La santé mentale de nos soldats

«Dans le cadre de notre mission en Afghanistan, nos soldats font face aux combats les plus durs qu’ils aient connus. Il ne faut donc pas s’étonner que cela ait des effets psychologiques sur certaines de nos troupes», a commenté le porte-parole libéral en matière de défense, M. Coderre. «Mais il incombe aux gouvernement conservateur de se pencher sur la question. Les Canadiens ont le droit de savoir quelles sont les répercussions de la mission en Afghanistan sur nos soldats et sur leurs familles et d’êtres assurés qu’ils bénéficient des traitements nécessaires». M. Coderre réagissait ainsi lors d’une entrevue à La Presse en mars 2007, suite à un rapport sur la santé mentale des soldats canadiens de retour de mission.

Le même journal relate que «lors du précédent déploiement en Afghanistan des soldats de Valcartier en 2004, plusieurs militaires ont développé des problèmes de santé mentale. Et ce malgré une mission relativement tranquille. (…) On s’attend à voir plus de cas de stress opérationnel, ce qui inclut le stress post-traumatique, la dépression et l’anxiété», confirme le major Chantal Descôteaux, médecin-chef de la garnison de Valcartier.

Quelques jours plus tard, un quotidien de Québec, Le Soleil, annonçait que «la multiplication des problèmes de santé mentale au sein de l’armée force un nombre croissant de militaires à prendre leur «retraite»» avant d’avoir la quarantaine (…) Et avec le retour d’Afghanistan dans un an des 2500 soldats de Valcartier, Pierre Bertrand ( directeur du bureau de Québec d’Anciens combattants Canada –ACC-) s’attend à une nouvelle vague au Québec en 2008 et en 2009». Selon les récentes arrivées de militaires soumis aux rudes combats de Kandahar, environ 10% souffrent de stress opérationnel à leur retour.

Que faire alors?
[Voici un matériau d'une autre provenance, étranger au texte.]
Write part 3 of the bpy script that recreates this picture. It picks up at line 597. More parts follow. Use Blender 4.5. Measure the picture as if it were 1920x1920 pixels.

Espérer que la situation se normalise rapidement en Afghanistan? Par réflexe, on se tourne vers les Etats-Unis qui sont le grand maître d’œuvre de ces guerres ruineuses et meurtrières, car il y n’y a pas que des soldats occidentaux qui meurent, une pensée pour les populations locales s’impose aussi!

L’hebdomadaire de gauche People’s Weekly World de Chicago compare la guerre actuelle à celle du Vietnam en rappelant que lors «du Moratoire sur le Vietnam des millions de personnes s’étaient réunies dans les rues du pays le 15 octobre 1969. Un mois plus tard, un demi-million de protestataires ont envahi Washington. Le 4 mai 1970, des millions d’étudiants ont quitté leurs cours pour dénoncer l’invasion du Cambodge par Nixon qui les a affublé du titre de «bums», et a mobilisé la Garde nationale qui a ouvert le feu à Kent dans l’Ohio tuant quatre d’entre eux; et à Jackson dans le Mississipi où deux autres ont trouvé la mort. Nixon a continué le bain de sang au Vietnam pendant encore cinq ans. Cela ne doit pas se répéter. La Chambre des représentants a entrepris une étape historique [pour rapatrier les troupes au pays]. Avec suffisamment de pression de la base, il en sera de même au Sénat. Voilà les conditions réunies pour que le Congrès utilise son «pouvoir de dépenser» et termine la guerre en Irak.»

Par extension, il en sera ainsi de la guerre en Afghanistan!